De manière intéressante, le Pays basque et la Navarre sont les seules régions où la fusion avec IU est un franc succès en 2016, avec des résultats supérieurs aux totaux Podemos/IU de 2015. Ces territoires apportent une preuve que Pablo Iglesias aurait bien pu réussir son pari à l’échelle nationale.
L’ouest atlantique : une lente érosion de la droite
L’ouest atlantique recouvre des réalités politiques différentes. La Galice est un fief traditionnel du PP. Elle était la région du fondateur historique du parti et ancien ministre de Franco, Manuel Fraga Iribarne. Les Asturies et la Cantabrie donnaient traditionnellement à la droite des scores moindres, mais supérieurs à sa moyenne nationale. La gauche est forte dans les Asturies, avec un PSOE solide et de bons scores pour IU. Dans les trois régions, des partis régionaux jouent un rôle : le Bloc national galicien (BNG), autonomiste, en Galice, et des partis à l’idéologie plus vague dans les deux autres régions : le Forum Asturies et le Parti régionaliste de Cantabrie (PRC).
Dans les trois régions, la tendance est actuellement à un effacement des partis régionaux tiers. Le PRC, qui gouverne au niveau régional, n’a pas présenté de candidature aux législatives. Le Forum Asturies s’est présenté en coalition avec le PP, marquant en cela une proximité idéologique d’autant plus évidente qu’il a initialement été fondé par un dissident du parti de Mariano Rajoy. En Galice, le BNG, en crise, a obtenu des résultats historiquement faibles (2,89% en 2016).
Pour le reste, les tendances lourdes sont à l’image du nord-ouest intérieur : le PP subit une baisse sensible de 5,63 points de 1993 à 2016 en Galice et baisse également dans les Asturies. Ce n’est pas le cas en Cantabrie, mais l’effacement du PRC peut l’expliquer. Le PSOE, en revanche, reste ou passe au-dessus de sa moyenne nationale dans les Asturies et en Cantabrie, et s’en rapproche en Galice. Le total des voix de gauche est globalement en progression depuis les années 1990.
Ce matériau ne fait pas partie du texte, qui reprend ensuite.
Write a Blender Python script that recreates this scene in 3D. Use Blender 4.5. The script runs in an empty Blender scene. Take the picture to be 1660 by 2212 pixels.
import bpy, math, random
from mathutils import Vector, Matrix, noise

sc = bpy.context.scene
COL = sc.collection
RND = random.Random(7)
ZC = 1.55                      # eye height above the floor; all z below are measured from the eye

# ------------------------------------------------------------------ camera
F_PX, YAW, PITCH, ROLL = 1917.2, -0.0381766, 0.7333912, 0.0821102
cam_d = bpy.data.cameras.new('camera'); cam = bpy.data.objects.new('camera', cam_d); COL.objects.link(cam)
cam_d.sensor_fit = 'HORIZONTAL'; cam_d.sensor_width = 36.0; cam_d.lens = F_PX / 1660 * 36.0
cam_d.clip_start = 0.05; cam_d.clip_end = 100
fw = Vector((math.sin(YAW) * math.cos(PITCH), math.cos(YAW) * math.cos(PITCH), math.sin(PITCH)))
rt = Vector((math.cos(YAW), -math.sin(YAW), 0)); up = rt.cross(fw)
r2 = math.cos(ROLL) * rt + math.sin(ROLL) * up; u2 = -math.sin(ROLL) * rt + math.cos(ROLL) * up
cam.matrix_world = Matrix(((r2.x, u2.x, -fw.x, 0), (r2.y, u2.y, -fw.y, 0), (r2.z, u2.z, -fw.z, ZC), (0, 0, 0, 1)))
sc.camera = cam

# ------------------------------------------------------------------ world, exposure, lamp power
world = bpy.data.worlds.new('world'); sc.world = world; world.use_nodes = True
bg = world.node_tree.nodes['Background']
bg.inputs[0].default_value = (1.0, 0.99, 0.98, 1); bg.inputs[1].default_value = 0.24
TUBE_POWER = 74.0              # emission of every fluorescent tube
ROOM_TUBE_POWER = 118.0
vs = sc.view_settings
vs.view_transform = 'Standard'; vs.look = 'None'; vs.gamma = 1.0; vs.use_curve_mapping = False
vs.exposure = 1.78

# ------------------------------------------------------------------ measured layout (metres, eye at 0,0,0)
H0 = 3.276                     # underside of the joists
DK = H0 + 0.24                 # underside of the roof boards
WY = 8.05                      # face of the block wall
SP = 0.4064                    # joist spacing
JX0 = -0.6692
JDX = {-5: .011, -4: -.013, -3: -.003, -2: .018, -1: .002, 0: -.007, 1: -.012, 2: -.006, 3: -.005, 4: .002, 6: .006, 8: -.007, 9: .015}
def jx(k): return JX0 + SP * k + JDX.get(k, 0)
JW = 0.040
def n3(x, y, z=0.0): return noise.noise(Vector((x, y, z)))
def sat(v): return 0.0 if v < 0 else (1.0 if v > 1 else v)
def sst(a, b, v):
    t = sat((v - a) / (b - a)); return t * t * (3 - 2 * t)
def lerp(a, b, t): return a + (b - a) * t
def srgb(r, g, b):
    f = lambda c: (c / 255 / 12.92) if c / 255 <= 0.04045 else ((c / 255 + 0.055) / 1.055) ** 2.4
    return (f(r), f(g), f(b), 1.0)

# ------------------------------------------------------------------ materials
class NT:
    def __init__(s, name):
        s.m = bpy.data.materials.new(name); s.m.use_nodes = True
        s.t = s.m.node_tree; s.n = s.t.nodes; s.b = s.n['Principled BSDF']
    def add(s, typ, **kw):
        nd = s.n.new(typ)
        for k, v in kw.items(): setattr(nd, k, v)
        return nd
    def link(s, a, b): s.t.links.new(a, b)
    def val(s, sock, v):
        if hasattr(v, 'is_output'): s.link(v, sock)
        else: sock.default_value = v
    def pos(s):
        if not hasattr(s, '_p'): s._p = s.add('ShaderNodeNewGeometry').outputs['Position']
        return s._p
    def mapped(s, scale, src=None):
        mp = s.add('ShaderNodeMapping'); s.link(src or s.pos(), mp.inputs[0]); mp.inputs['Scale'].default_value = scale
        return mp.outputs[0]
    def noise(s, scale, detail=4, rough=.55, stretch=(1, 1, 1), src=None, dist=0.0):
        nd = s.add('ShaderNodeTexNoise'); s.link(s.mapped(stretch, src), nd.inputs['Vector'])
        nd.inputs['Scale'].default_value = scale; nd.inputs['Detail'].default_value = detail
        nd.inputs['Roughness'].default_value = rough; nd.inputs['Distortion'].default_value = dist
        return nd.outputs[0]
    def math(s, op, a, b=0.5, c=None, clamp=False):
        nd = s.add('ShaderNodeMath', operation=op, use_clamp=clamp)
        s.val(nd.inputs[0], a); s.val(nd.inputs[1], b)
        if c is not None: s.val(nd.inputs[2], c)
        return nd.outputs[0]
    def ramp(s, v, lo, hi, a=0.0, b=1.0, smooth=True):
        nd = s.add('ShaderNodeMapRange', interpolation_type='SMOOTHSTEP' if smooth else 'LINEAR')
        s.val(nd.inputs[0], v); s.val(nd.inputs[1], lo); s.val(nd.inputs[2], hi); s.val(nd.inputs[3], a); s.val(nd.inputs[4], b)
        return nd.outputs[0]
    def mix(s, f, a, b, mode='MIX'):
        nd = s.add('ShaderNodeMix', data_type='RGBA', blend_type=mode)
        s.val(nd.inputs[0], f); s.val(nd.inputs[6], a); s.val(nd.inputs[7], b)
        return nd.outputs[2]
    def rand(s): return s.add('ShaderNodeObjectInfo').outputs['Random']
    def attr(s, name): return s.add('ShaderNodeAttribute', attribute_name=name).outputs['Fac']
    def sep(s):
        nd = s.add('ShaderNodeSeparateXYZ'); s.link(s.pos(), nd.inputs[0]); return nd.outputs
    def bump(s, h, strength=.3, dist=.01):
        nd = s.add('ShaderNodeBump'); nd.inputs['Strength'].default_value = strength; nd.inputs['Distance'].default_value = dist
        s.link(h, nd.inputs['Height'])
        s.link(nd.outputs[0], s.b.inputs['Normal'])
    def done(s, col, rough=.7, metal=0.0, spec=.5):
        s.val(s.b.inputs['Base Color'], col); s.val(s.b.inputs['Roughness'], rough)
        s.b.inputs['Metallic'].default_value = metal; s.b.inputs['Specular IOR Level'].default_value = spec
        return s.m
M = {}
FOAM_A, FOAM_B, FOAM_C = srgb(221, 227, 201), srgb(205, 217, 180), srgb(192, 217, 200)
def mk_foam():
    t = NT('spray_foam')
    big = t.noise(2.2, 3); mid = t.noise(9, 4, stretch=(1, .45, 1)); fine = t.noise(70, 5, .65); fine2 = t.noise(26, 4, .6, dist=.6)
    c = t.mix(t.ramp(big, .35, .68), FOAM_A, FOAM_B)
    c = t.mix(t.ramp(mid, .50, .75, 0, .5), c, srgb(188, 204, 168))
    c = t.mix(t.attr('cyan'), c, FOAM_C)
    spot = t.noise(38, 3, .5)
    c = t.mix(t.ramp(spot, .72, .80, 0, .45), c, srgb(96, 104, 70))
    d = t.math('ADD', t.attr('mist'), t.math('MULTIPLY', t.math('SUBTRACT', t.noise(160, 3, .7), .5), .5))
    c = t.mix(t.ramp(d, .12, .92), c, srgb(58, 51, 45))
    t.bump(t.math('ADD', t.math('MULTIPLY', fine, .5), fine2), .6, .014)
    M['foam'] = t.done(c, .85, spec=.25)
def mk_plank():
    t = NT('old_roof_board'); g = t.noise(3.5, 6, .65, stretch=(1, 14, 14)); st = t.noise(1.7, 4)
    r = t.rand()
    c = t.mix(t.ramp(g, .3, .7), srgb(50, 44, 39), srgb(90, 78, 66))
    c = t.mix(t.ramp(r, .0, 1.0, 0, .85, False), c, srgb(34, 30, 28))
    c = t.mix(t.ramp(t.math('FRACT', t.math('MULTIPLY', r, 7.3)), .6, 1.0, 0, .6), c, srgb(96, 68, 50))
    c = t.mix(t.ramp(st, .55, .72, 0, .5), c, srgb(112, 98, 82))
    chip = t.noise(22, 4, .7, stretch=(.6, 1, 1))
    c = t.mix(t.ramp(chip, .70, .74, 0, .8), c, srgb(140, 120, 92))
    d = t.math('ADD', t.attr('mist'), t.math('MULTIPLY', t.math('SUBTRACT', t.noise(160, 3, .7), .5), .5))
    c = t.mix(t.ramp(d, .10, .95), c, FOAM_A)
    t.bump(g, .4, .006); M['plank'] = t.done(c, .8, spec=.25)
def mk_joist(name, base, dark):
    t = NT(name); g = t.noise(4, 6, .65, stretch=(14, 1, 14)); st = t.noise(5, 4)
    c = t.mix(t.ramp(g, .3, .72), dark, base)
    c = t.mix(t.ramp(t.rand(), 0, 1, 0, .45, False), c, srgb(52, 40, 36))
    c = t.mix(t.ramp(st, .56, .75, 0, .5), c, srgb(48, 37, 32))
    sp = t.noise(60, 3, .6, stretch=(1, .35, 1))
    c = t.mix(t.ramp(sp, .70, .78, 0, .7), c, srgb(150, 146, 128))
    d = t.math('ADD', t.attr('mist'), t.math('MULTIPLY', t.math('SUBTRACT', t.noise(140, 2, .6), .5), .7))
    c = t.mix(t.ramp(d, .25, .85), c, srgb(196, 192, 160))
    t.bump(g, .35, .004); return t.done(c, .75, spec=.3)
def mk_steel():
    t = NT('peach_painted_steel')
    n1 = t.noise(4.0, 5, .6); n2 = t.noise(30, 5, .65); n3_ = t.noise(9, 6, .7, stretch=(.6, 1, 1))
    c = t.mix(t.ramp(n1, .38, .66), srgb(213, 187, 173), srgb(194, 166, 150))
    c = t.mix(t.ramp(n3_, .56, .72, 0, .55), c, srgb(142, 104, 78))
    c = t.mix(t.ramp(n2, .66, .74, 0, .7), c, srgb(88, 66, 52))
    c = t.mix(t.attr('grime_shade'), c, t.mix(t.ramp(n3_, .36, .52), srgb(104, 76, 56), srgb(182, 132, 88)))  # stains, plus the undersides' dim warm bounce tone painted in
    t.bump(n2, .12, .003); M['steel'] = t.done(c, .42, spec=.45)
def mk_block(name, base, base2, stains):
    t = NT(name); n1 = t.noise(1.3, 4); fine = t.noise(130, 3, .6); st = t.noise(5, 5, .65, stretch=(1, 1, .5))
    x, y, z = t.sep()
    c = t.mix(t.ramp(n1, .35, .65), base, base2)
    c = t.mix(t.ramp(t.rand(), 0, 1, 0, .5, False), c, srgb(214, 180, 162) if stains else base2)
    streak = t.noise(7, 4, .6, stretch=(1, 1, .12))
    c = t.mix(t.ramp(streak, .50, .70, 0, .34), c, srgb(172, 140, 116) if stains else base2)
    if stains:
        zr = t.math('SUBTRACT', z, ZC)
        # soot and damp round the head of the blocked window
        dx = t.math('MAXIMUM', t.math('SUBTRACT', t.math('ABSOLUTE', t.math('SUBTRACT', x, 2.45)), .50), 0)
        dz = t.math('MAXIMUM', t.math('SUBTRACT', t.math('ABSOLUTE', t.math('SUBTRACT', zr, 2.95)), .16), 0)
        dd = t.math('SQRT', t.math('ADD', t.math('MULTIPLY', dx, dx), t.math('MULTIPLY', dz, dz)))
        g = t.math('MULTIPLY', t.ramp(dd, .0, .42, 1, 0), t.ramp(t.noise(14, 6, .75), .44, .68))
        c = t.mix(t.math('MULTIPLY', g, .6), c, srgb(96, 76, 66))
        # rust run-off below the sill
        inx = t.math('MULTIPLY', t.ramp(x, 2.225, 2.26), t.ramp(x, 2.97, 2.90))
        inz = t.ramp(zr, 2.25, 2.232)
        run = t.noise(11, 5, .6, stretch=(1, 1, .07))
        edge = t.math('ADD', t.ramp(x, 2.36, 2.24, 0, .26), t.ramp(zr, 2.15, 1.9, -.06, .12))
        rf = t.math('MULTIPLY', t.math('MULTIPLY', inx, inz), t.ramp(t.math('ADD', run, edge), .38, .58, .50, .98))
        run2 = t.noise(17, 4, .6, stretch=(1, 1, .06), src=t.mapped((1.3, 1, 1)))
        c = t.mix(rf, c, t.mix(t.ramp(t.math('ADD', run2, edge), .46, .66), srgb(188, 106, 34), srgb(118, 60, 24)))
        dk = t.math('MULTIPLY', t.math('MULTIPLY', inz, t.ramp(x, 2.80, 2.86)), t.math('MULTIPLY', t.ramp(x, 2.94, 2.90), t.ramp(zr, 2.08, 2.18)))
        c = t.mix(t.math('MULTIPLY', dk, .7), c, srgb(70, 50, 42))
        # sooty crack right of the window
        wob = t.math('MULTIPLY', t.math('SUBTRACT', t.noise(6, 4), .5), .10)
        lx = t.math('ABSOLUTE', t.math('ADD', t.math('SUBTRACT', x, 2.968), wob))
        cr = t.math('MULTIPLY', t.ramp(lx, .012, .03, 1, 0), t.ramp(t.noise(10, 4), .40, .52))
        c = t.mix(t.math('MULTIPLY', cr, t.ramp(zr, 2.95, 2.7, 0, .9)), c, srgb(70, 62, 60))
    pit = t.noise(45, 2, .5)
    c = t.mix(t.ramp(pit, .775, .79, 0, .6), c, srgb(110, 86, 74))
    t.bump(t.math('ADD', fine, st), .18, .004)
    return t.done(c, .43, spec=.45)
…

À noter cependant que dans cette partie du territoire, la fusion Unidos Podemos de 2016 a été un échec patent avec une grosse déperdition de voix dans le fief IU des Asturies, et une liste Unidos Podemos en Cantabrie en recul par rapport au score de Podemos seulement six mois plus tôt. En Galice, la fusion était faite dès décembre 2015, mais avec un recul de 3 points, la coalition de gauche cède la deuxième place au PSOE.
Les Canaries : l’essoufflement régionaliste profite à la gauche
Les Canaries représentent un milieu politique à part, caractérisé par un système tripartisan, le PP et le PSOE étant confrontés à la Coalition canarienne régionaliste. Sur l’archipel, les comparaisons montrent que le PP jouit d’une relative stabilité sur le long terme. En revanche, la gauche semble avoir siphonné l’électorat nationaliste, avec une progression de 13,55 points entre 1993 et 2015. La Coalition canarienne, qui obtenait dans le passé jusqu’à un quart des voix, plafonne désormais à 8%. Le transfert de voix bénéficie autant au PSOE, qui atteint désormais sa moyenne nationale, qu’à Podemos, qui dans d’autres régions est le seul à profiter de ce phénomène.
Ceuta et Melilla : le bonus du PP
Melilla et Ceuta complètent à leur manière le bouclier électoral du PP. Les deux villes africaines constituent les seules circonscriptions électorales pourvues d’un siège unique. En d’autres termes, le parti arrivé en tête prend deux sièges d’avance, quel que soit son score. Le PP possède ces deux sièges sans interruption depuis 1996 et, malgré un fléchissement conjoncturel, totalise encore la moitié des voix dans les deux villes en 2016. Une rente de situation.